Given material:
--- Start ---

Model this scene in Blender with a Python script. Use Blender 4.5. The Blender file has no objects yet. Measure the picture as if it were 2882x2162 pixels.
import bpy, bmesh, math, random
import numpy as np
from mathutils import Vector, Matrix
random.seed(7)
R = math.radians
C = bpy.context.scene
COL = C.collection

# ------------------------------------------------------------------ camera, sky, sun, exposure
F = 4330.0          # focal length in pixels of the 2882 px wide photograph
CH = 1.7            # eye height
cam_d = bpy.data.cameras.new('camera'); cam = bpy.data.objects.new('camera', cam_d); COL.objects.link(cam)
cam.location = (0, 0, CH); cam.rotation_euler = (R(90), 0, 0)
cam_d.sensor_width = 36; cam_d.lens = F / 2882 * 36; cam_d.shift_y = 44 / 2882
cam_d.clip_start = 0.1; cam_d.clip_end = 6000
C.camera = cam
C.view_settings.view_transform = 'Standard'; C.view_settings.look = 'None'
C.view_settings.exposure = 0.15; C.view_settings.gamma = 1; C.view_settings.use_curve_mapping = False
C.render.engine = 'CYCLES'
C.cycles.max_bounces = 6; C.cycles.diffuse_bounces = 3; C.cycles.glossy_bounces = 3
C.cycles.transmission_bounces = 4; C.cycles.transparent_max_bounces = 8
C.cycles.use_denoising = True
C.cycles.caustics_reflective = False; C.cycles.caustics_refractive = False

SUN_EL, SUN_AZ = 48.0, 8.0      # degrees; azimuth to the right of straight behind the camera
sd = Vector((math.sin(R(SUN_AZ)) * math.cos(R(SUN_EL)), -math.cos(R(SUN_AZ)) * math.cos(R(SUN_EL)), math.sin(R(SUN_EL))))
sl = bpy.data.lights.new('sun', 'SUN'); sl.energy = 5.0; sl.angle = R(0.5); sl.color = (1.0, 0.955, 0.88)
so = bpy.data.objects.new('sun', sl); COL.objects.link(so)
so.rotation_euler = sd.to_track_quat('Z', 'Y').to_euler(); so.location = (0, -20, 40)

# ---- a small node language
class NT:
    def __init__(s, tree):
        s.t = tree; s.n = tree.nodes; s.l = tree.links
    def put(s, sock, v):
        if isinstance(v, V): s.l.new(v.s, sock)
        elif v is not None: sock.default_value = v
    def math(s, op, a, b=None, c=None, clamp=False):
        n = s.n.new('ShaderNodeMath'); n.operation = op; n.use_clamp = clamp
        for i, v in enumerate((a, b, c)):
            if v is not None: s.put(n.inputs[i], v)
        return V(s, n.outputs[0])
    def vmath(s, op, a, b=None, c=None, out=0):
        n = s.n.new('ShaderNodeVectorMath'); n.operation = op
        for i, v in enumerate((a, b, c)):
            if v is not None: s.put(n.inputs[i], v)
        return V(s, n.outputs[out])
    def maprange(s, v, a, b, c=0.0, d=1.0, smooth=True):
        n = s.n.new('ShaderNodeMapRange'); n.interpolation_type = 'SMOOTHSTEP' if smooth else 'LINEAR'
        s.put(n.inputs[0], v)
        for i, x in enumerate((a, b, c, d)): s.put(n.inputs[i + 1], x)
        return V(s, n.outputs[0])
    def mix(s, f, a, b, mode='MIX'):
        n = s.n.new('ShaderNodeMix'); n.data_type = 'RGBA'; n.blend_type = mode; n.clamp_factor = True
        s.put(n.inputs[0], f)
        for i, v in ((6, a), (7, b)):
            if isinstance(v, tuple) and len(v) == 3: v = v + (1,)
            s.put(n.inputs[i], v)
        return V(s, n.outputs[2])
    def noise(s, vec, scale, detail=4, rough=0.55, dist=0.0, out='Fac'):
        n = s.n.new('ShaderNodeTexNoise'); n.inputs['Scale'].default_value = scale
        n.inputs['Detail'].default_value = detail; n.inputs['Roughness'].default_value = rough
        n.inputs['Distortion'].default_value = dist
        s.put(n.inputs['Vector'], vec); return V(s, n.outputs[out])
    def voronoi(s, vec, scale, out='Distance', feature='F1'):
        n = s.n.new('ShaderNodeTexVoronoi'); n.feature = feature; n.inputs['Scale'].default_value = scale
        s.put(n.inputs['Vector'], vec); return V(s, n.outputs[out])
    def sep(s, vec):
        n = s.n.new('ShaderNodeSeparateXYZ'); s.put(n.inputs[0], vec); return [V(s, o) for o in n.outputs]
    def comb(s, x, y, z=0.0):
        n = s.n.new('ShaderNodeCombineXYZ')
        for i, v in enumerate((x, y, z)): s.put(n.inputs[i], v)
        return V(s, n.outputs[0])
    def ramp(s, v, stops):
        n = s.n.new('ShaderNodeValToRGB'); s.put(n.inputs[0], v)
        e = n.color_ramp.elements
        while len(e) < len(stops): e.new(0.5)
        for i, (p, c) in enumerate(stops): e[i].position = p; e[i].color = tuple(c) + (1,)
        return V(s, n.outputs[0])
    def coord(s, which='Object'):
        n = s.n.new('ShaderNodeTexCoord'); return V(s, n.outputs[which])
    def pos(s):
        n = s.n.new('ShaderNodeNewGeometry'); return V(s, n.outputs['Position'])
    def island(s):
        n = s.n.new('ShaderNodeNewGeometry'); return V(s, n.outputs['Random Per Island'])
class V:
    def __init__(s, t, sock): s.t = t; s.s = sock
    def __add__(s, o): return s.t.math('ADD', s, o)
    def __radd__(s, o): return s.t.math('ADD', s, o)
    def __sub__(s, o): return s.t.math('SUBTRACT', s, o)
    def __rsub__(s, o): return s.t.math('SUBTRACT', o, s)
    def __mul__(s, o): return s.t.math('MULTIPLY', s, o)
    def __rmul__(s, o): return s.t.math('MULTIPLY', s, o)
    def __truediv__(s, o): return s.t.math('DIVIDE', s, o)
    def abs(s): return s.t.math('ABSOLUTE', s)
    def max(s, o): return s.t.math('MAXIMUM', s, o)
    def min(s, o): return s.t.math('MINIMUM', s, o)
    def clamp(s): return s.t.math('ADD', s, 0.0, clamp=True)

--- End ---

What the task asks: Give again, word for word, the lines of the listing, starting at its first line and ending with the line containing "so.rotation_euler = sd.to_track_quat('Z', 'Y').to_euler();".

Result:
Model this scene in Blender with a Python script. Use Blender 4.5. The Blender file has no objects yet. Measure the picture as if it were 2882x2162 pixels.
import bpy, bmesh, math, random
import numpy as np
from mathutils import Vector, Matrix
random.seed(7)
R = math.radians
C = bpy.context.scene
COL = C.collection

# ------------------------------------------------------------------ camera, sky, sun, exposure
F = 4330.0          # focal length in pixels of the 2882 px wide photograph
CH = 1.7            # eye height
cam_d = bpy.data.cameras.new('camera'); cam = bpy.data.objects.new('camera', cam_d); COL.objects.link(cam)
cam.location = (0, 0, CH); cam.rotation_euler = (R(90), 0, 0)
cam_d.sensor_width = 36; cam_d.lens = F / 2882 * 36; cam_d.shift_y = 44 / 2882
cam_d.clip_start = 0.1; cam_d.clip_end = 6000
C.camera = cam
C.view_settings.view_transform = 'Standard'; C.view_settings.look = 'None'
C.view_settings.exposure = 0.15; C.view_settings.gamma = 1; C.view_settings.use_curve_mapping = False
C.render.engine = 'CYCLES'
C.cycles.max_bounces = 6; C.cycles.diffuse_bounces = 3; C.cycles.glossy_bounces = 3
C.cycles.transmission_bounces = 4; C.cycles.transparent_max_bounces = 8
C.cycles.use_denoising = True
C.cycles.caustics_reflective = False; C.cycles.caustics_refractive = False

SUN_EL, SUN_AZ = 48.0, 8.0      # degrees; azimuth to the right of straight behind the camera
sd = Vector((math.sin(R(SUN_AZ)) * math.cos(R(SUN_EL)), -math.cos(R(SUN_AZ)) * math.cos(R(SUN_EL)), math.sin(R(SUN_EL))))
sl = bpy.data.lights.new('sun', 'SUN'); sl.energy = 5.0; sl.angle = R(0.5); sl.color = (1.0, 0.955, 0.88)
so = bpy.data.objects.new('sun', sl); COL.objects.link(so)
so.rotation_euler = sd.to_track_quat('Z', 'Y').to_euler(); so.location = (0, -20, 40)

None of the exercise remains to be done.